◆ Record list ◆
★ ★ ★ ★
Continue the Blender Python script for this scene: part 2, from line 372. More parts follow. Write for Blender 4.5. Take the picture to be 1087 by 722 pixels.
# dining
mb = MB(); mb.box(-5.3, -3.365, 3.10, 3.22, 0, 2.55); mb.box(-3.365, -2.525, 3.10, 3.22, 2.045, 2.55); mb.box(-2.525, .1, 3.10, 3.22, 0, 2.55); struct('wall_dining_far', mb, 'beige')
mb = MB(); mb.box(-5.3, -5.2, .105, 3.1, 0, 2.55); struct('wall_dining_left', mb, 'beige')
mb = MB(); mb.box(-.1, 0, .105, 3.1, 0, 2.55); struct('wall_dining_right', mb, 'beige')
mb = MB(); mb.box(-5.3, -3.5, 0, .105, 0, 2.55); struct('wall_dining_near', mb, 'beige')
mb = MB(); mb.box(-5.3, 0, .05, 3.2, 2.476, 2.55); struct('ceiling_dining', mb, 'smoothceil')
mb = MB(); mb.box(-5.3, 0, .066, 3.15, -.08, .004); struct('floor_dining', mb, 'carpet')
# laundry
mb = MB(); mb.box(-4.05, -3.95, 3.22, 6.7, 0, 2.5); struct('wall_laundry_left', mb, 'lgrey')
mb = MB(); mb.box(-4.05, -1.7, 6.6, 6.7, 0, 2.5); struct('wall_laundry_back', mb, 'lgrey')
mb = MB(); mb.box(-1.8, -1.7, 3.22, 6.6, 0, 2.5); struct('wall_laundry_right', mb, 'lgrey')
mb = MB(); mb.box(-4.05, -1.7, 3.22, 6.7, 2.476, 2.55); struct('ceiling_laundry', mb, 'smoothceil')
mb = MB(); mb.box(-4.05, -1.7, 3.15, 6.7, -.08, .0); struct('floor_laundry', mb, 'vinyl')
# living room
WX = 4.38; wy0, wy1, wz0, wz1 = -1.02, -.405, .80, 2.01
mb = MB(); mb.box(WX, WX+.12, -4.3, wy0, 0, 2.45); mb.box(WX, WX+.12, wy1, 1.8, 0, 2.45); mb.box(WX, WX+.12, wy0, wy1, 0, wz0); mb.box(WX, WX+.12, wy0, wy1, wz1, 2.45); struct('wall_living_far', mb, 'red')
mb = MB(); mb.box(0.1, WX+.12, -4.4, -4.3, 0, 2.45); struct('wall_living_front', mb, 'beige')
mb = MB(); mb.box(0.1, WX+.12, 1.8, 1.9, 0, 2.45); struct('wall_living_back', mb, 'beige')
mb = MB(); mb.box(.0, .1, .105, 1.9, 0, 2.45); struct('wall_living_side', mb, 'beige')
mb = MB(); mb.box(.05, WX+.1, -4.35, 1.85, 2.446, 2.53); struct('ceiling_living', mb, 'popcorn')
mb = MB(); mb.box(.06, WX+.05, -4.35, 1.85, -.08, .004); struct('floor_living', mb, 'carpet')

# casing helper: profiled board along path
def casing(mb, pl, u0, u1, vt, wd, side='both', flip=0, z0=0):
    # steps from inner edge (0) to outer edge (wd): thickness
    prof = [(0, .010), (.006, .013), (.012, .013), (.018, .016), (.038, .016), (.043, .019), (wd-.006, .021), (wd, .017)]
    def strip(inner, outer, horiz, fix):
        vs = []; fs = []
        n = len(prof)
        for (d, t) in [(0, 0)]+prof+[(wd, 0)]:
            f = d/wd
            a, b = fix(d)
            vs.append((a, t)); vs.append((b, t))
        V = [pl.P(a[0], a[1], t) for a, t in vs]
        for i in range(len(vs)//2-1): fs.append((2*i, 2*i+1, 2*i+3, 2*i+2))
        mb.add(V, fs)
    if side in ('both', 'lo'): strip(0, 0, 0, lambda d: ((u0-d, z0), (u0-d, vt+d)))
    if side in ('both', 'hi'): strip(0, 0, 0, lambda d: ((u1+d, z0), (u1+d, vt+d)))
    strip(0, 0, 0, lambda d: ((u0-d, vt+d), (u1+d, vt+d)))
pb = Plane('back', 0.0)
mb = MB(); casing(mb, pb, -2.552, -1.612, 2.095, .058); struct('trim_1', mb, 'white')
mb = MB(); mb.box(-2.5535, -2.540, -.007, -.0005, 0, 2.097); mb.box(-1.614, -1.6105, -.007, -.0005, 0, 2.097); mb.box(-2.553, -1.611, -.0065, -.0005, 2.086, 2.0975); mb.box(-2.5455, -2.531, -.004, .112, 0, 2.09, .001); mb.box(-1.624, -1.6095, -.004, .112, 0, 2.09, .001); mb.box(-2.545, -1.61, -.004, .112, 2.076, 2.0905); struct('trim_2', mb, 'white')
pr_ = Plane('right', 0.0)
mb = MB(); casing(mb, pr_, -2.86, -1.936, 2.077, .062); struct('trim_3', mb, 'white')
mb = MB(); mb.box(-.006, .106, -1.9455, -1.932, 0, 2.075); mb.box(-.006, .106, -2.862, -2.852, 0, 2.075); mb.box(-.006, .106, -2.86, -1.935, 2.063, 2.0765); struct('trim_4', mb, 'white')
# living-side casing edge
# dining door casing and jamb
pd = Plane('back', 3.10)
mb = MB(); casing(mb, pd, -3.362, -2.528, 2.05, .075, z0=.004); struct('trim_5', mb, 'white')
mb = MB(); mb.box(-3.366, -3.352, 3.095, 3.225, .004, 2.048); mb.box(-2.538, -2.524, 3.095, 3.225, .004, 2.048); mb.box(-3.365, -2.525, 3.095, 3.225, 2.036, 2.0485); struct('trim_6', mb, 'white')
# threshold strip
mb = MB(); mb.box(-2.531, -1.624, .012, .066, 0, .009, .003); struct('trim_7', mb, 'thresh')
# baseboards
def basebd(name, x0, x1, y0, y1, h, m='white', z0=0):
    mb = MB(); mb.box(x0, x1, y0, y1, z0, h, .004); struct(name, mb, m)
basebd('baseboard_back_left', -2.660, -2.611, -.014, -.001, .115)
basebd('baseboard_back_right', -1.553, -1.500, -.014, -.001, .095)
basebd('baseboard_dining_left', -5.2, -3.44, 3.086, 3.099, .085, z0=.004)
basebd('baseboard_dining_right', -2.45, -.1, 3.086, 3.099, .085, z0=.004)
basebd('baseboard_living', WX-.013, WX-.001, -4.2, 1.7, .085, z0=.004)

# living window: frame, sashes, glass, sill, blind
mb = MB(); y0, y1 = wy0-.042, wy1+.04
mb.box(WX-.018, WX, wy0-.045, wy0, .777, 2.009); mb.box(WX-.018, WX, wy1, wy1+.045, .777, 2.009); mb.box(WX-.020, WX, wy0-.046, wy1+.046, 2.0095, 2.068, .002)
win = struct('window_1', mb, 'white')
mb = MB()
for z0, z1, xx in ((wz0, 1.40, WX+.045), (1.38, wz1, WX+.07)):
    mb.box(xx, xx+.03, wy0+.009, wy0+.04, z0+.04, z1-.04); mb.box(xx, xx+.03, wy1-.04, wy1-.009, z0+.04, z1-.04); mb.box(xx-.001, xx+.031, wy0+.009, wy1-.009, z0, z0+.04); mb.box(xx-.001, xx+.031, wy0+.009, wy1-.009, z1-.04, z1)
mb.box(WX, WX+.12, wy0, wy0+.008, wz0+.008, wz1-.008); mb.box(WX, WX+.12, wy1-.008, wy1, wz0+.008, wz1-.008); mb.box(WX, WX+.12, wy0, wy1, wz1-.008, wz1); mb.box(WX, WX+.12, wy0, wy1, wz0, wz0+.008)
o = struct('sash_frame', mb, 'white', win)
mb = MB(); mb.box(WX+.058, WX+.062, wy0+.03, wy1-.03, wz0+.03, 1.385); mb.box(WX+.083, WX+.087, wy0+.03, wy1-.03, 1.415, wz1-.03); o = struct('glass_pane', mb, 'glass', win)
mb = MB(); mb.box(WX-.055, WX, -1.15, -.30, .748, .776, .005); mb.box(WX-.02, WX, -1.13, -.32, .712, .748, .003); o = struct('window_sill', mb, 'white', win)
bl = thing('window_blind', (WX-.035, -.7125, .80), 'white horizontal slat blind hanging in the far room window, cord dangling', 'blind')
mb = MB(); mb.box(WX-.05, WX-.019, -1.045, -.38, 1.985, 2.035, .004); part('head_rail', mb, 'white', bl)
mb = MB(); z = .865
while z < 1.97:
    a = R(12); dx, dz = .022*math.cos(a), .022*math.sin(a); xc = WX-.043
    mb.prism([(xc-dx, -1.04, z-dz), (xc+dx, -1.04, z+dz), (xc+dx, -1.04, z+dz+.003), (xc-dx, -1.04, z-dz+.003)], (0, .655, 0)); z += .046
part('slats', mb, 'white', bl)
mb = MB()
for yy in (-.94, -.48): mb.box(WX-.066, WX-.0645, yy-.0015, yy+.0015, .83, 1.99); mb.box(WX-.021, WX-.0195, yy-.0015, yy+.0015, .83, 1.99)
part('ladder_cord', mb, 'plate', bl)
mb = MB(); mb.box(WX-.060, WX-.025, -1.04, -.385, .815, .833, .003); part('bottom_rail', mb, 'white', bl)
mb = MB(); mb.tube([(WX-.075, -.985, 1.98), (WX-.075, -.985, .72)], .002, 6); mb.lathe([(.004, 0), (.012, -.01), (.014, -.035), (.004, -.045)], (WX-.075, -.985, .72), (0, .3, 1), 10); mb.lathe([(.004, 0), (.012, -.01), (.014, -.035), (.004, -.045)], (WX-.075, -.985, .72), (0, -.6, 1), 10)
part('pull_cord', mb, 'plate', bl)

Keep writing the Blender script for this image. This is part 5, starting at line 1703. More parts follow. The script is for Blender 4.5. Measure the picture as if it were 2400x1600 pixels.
★ ★ ★ ★
◆ Request ◆
Copy out each line in the listing that has the word "parts".

◆ Expected answer ◆
Continue the Blender Python script for this scene: part 2, from line 372. More parts follow. Write for Blender 4.5. Take the picture to be 1087 by 722 pixels.
Keep writing the Blender script for this image. This is part 5, starting at line 1703. More parts follow. The script is for Blender 4.5. Measure the picture as if it were 2400x1600 pixels.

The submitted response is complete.